WHAT TO DO: Everything from the first line to the line containing "COL = sc.collection" is to be repeated exactly; nothing past it.
++++++++
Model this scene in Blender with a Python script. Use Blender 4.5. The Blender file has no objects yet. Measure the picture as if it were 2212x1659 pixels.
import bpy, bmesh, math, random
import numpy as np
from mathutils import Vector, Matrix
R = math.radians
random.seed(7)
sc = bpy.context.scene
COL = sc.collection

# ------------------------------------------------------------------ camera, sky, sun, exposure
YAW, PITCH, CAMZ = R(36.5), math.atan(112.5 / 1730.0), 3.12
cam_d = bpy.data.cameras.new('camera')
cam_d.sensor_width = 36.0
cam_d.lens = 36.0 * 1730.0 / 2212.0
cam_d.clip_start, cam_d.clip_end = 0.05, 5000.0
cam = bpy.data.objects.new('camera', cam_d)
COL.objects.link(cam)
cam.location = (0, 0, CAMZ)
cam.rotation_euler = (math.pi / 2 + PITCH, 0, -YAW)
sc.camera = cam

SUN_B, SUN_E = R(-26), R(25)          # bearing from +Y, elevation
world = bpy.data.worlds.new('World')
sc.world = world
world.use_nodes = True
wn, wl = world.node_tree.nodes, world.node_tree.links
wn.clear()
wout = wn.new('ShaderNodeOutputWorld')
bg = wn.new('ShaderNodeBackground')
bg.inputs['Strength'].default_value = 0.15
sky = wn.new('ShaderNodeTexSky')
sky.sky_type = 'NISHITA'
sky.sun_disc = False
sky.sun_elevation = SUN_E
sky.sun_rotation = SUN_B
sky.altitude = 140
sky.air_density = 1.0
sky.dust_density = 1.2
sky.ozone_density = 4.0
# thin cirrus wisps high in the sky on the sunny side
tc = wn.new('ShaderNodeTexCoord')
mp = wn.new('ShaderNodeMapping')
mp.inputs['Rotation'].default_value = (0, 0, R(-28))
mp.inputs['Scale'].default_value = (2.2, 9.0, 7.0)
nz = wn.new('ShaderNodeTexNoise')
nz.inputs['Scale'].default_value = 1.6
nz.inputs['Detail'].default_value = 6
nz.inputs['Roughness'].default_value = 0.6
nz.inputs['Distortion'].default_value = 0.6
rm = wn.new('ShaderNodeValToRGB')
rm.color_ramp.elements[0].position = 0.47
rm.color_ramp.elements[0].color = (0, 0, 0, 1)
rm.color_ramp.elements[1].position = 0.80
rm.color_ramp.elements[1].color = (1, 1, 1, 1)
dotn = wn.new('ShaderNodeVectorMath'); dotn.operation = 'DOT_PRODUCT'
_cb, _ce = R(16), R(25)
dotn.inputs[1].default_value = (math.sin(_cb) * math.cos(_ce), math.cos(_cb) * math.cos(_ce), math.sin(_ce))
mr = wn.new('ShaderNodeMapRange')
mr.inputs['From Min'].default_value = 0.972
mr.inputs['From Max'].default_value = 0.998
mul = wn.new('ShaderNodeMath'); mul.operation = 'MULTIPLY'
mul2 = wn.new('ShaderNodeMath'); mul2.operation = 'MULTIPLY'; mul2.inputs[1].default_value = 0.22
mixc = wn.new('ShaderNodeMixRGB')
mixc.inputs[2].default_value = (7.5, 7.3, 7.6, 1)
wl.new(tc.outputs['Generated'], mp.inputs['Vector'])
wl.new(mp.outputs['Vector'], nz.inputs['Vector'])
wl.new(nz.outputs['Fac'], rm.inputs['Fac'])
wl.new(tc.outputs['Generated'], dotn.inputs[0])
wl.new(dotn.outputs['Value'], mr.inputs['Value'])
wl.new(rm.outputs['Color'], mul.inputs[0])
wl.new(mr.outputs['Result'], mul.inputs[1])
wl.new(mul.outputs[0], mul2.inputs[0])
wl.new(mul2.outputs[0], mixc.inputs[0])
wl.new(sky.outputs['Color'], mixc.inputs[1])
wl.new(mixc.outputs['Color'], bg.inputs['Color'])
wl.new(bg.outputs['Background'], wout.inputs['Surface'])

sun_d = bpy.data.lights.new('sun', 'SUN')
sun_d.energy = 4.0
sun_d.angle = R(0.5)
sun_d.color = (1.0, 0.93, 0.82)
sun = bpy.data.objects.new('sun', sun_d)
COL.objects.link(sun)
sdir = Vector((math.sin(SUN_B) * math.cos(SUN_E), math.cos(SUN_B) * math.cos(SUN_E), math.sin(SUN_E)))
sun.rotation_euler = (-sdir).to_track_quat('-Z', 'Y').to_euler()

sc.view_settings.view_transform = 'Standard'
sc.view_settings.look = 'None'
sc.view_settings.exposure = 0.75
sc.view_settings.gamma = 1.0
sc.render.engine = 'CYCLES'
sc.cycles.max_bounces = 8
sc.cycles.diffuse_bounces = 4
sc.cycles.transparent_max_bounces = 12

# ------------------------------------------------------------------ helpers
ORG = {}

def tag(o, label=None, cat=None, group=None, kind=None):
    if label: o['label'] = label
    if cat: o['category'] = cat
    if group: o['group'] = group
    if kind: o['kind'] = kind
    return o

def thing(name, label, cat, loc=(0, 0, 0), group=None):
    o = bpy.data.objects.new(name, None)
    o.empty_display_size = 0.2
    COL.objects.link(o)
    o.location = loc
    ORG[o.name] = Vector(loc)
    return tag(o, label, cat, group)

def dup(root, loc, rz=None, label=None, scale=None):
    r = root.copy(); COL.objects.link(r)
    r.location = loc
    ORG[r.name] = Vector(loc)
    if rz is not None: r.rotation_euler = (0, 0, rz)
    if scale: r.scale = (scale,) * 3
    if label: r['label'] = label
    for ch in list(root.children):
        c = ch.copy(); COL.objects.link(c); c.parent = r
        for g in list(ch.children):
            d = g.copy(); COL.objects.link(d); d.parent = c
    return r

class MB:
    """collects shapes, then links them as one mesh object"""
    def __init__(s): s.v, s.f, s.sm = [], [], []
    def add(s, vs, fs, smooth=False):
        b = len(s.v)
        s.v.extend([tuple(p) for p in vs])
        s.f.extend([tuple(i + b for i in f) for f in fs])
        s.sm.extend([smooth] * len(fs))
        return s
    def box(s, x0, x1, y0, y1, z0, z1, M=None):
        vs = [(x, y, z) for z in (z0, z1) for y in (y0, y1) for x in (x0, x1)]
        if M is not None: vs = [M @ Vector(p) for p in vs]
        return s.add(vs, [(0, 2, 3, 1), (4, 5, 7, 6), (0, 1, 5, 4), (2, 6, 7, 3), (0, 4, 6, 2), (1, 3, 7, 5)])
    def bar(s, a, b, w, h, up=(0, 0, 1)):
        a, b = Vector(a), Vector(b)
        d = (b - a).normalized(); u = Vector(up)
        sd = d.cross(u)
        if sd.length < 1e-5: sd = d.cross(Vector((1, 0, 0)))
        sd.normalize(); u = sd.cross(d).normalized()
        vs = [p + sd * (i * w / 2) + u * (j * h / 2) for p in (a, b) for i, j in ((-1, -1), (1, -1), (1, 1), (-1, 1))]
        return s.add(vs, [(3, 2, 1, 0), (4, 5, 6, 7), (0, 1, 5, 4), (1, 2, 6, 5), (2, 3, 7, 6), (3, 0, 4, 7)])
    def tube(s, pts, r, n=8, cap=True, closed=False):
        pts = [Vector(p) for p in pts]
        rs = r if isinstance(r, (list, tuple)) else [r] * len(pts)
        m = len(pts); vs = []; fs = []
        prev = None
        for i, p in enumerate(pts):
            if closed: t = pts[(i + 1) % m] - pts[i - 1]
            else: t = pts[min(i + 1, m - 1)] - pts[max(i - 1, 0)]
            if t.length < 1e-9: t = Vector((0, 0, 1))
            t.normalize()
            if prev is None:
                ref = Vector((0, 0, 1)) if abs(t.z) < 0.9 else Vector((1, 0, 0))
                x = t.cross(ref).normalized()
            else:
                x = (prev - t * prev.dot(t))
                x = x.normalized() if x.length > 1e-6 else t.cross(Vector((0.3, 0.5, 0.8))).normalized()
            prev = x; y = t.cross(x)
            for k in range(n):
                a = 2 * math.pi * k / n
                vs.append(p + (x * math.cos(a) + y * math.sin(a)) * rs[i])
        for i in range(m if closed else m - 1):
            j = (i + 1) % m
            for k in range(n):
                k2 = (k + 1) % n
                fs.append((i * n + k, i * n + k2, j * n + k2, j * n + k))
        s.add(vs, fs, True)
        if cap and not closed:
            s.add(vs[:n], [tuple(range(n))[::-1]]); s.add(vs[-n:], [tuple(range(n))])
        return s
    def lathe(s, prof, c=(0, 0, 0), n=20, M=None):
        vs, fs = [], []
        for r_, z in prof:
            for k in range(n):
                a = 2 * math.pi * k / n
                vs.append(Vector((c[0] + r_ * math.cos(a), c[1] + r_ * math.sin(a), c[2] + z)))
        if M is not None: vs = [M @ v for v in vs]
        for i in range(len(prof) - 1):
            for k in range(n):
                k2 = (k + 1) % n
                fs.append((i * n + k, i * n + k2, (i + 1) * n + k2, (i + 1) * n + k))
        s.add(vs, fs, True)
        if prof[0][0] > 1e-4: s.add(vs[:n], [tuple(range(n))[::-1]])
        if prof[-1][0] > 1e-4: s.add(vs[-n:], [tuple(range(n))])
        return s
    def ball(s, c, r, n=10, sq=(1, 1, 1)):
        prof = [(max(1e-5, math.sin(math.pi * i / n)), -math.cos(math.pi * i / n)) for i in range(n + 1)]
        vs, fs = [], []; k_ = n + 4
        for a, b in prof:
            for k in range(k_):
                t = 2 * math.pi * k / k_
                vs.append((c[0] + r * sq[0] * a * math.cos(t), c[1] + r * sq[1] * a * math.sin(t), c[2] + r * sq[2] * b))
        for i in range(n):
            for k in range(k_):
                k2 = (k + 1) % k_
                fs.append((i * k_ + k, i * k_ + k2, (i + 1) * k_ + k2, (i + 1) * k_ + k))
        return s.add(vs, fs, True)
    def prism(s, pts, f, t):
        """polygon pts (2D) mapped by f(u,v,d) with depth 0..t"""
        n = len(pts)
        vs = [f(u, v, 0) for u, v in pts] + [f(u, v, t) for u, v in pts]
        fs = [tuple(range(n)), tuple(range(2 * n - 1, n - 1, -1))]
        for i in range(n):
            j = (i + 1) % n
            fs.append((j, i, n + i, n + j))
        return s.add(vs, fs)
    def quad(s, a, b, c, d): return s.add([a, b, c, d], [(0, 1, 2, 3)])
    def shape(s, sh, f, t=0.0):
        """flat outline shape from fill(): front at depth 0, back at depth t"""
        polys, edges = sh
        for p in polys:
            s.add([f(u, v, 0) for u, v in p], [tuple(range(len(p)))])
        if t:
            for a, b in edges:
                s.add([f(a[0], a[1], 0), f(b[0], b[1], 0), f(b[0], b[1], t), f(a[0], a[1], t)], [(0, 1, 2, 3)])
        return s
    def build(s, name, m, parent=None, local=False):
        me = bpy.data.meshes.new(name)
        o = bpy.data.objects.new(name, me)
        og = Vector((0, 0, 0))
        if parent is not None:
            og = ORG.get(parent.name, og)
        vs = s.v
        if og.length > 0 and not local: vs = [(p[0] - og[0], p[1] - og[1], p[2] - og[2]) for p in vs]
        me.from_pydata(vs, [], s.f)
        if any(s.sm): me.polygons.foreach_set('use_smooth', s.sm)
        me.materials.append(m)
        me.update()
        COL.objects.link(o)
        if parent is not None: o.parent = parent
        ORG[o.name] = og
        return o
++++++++
FINAL ANSWER:
Model this scene in Blender with a Python script. Use Blender 4.5. The Blender file has no objects yet. Measure the picture as if it were 2212x1659 pixels.
import bpy, bmesh, math, random
import numpy as np
from mathutils import Vector, Matrix
R = math.radians
random.seed(7)
sc = bpy.context.scene
COL = sc.collection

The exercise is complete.